Back when I didn’t write that much, or that often, I had this “typo sense.” I feel like I was really good at spotting typos. I sometimes wondered how things could have been so poorly edited! One little typo could throw off an entire work…
At the same time, I was a little bit jealous of typo-makers. You know? People who just barrel through their writing, proofreaders be damned! I’d watch them and wonder: Why can’t I do that?
This dichotomy—typo fix, or typo flourish?—was tucked neatly into my subconscious with many other dichotomies until just recently.
Nowadays, I find myself happily making typos. I’m becoming that barrel-writer.
And it bugs me. But only a little bit.
I am pretty sure that back then, I would have happily exchanged the “typo-conscious mostly-reader” title for “typos-be-damned mostly-writer”.
There’s just nothing like the feeling of needing to dump so many ideas and concepts into a page that words themselves are equally satisfying and annoying. It’s like I’ve found a new form of breathing underwater, and some of the bubbles burst while heading to the surface. It’s fine—enough of them make it up there that the existence of life is plainly evident.

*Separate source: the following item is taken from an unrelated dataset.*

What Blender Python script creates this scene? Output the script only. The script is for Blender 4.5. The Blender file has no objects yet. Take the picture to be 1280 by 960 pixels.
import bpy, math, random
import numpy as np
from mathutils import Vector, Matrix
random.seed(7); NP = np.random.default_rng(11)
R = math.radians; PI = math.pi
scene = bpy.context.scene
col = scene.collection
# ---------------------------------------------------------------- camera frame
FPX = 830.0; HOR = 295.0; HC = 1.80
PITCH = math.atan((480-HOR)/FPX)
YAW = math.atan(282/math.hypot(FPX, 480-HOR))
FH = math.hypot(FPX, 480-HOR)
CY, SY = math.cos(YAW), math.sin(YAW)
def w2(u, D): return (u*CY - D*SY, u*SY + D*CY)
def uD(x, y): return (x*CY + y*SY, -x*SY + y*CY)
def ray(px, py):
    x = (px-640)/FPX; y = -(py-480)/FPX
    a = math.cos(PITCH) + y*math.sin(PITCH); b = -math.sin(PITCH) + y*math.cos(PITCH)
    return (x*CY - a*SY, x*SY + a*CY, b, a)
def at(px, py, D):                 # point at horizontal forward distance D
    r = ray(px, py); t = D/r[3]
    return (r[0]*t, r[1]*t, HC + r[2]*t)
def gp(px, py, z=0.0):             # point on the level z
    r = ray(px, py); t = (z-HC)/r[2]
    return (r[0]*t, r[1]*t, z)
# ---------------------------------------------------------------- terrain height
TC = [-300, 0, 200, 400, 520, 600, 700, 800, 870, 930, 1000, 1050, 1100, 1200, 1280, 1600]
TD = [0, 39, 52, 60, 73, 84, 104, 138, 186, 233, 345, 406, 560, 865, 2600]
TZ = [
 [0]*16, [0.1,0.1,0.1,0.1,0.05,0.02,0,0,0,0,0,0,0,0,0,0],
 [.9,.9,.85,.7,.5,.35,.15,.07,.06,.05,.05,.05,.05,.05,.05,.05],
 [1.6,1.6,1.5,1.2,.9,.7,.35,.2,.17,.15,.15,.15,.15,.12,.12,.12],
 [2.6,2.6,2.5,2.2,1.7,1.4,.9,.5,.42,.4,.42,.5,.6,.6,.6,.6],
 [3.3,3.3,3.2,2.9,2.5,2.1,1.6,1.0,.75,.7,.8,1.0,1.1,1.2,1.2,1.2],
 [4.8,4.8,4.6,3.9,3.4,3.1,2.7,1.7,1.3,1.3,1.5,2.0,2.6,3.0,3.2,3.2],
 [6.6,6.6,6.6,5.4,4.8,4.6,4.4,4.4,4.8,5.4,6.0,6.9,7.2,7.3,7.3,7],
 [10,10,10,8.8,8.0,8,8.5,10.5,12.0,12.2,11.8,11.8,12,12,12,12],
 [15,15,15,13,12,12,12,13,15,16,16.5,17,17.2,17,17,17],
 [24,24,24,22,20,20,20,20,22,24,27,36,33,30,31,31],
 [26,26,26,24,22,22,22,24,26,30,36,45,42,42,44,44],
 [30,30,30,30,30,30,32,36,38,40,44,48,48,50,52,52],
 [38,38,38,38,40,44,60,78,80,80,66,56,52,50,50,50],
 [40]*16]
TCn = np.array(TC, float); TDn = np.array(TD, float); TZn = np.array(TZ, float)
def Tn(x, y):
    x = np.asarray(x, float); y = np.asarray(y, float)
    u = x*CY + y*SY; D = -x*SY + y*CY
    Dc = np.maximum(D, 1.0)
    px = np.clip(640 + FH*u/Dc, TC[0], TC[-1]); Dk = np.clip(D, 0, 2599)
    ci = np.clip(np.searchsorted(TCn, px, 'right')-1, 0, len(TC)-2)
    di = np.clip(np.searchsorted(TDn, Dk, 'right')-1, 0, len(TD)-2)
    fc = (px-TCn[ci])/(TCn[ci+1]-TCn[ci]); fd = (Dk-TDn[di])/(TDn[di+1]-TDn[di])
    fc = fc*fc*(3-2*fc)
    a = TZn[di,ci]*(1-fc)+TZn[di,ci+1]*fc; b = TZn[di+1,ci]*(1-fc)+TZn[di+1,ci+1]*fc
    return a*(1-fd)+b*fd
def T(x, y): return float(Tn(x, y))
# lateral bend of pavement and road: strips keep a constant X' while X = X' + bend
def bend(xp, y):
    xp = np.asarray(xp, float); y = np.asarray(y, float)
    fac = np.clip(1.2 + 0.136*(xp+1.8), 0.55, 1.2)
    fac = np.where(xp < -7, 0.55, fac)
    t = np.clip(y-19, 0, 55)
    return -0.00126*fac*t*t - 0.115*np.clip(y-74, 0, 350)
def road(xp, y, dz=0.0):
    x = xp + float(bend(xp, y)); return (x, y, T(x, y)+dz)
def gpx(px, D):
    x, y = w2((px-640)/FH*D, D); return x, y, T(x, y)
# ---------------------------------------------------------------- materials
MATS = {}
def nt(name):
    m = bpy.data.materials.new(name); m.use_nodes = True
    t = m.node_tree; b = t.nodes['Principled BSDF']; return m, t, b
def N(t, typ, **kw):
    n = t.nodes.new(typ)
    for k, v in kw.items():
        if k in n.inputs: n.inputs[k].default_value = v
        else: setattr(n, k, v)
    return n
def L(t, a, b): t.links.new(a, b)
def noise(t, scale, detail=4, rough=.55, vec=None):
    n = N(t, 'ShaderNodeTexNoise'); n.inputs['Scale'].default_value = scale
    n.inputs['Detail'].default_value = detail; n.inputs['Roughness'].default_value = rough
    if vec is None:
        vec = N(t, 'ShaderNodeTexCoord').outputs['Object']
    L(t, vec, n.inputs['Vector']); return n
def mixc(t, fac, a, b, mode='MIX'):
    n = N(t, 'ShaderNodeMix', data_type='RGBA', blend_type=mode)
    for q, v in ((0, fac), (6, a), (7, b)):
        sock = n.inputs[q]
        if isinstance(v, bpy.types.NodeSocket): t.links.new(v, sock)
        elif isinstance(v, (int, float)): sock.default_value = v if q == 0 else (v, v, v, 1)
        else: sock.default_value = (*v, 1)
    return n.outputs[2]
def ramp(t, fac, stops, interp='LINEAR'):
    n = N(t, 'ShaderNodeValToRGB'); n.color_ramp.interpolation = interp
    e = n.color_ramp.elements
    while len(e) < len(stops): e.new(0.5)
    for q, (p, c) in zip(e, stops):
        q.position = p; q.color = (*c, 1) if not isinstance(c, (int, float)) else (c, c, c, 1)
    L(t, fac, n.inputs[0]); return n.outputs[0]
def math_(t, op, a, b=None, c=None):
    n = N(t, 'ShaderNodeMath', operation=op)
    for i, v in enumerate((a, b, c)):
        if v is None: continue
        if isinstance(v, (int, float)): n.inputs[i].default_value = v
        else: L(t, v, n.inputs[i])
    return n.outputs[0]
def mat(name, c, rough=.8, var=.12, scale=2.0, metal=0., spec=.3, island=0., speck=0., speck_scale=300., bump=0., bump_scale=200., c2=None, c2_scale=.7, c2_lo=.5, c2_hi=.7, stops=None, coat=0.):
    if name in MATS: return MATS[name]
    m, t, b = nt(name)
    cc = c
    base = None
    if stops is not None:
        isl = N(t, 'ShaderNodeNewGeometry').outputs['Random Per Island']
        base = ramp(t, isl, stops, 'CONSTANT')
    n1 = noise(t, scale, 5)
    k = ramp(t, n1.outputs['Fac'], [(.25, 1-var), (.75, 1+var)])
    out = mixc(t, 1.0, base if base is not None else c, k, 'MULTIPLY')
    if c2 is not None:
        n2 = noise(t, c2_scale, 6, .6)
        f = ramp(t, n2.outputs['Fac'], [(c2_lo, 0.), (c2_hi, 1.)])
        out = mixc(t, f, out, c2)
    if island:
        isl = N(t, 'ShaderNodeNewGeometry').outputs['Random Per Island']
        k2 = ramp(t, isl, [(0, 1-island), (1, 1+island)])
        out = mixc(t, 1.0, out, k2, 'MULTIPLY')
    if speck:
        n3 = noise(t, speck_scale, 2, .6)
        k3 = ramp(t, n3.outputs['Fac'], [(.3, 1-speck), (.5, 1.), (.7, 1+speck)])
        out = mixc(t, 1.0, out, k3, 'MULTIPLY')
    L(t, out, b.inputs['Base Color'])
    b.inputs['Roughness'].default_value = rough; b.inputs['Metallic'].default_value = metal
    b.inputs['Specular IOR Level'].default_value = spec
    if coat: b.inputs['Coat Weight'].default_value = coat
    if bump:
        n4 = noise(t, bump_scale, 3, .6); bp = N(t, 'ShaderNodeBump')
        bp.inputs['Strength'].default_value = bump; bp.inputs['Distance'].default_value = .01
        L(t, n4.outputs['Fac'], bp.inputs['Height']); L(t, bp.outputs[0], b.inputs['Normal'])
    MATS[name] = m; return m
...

Still, to those of you who are really bothered and can’t fathom why people can’t proofread: I hear you, and can identify. I try to fix ‘em when I find ‘em.
What made the change possible
I had to ask myself: Why? What’s changed that made typos something about which I care less than ever?
I mentioned this before, but I believe it comes down to audience.
Previously, whenever I’d start a blog I would write for others. Like a performer. I’d guess that this is an issue for a lot of INTJs out there.
Eventually I learned to write for myself. Just me. And like I posted before, this blog is mostly a cherished subjective experience. I do write about what people want to read sometimes. But that mostly never worked for me.
I used to be able to tell you how to create and write a winning blog, one that ticked every box. But now I realize that there was a good reason why I never took that advice myself: My blog needed to start with me, not with “blogging,” whatever that was.
With that part straightened out, and with the work underway, it may not have appeared too blog-like at first, but it was sure up and going, and hard to stop at that.